Digital trading exchanges and other cryptocurrency related parties have seen a massive spike in hacking attacks since the beginning of 2018. As crypto-attacks continue occurring frequently, reports have revealed that almost a whopping one billion dollars in stolen assets. 2018’s first reported theft occurred at Coincheck in Japan and resulted in over $500 million NEM coins stolen.


Price

Ted Price of Pennsylvania was arrested by law enforcement after $40 million worth of Bitcoin was reported stolen and evidence led right to Price although the details of the follow-up events leading to his arrest were not explained.

During the investigation by authorities, Ted Price allegedly confessed to the crime, saying that he was behind the theft and malicious software that he designed was used to transfer Bitcoins into his personal account. The custom malware would intervene between ongoing transactions, transferring some of the Bitcoins back to Price. Ted went on to make further confessions, saying that he was employed by several international authorities to develop crypto-jacking software.

During his arrest, police confiscated a bag containing more than one hundred pages riddled with Bitcoin keys available to the public and easily acquired by anyone.
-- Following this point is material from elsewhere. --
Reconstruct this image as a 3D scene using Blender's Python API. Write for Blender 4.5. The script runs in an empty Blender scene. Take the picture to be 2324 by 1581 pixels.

Police then charged Price for the crime and named him the culprit.

Confusion

The investigation took a turn after closer inspection of Ted Price and his background. His background check revealed a history of mental health issues and his admission to several mental health institutes. Additionally, Ted Price was revealed to be high during his confessions and still lived at home with his parents. Police were then baffled by the unusual situation and how the culprit hardly possessed any traits of a professional crypto-jacker.

Ted Price was sentenced and let go after 3 months for using a stolen card from his girlfriend’s father, claiming it was acquired through Dark Web markets. Given that no evidence could link Ted Price to the $40 million crime, authorities were forced to release the mentally unstable man after his initial three months and placed him under probation for two years. 

Officials were surprised by how convincing Ted Price was, utilizing technical terms to trick authorities into thinking he was the mastermind behind the crime. The sentencing judge also proposed the question of whether Ted was cunning enough to fool authorities again.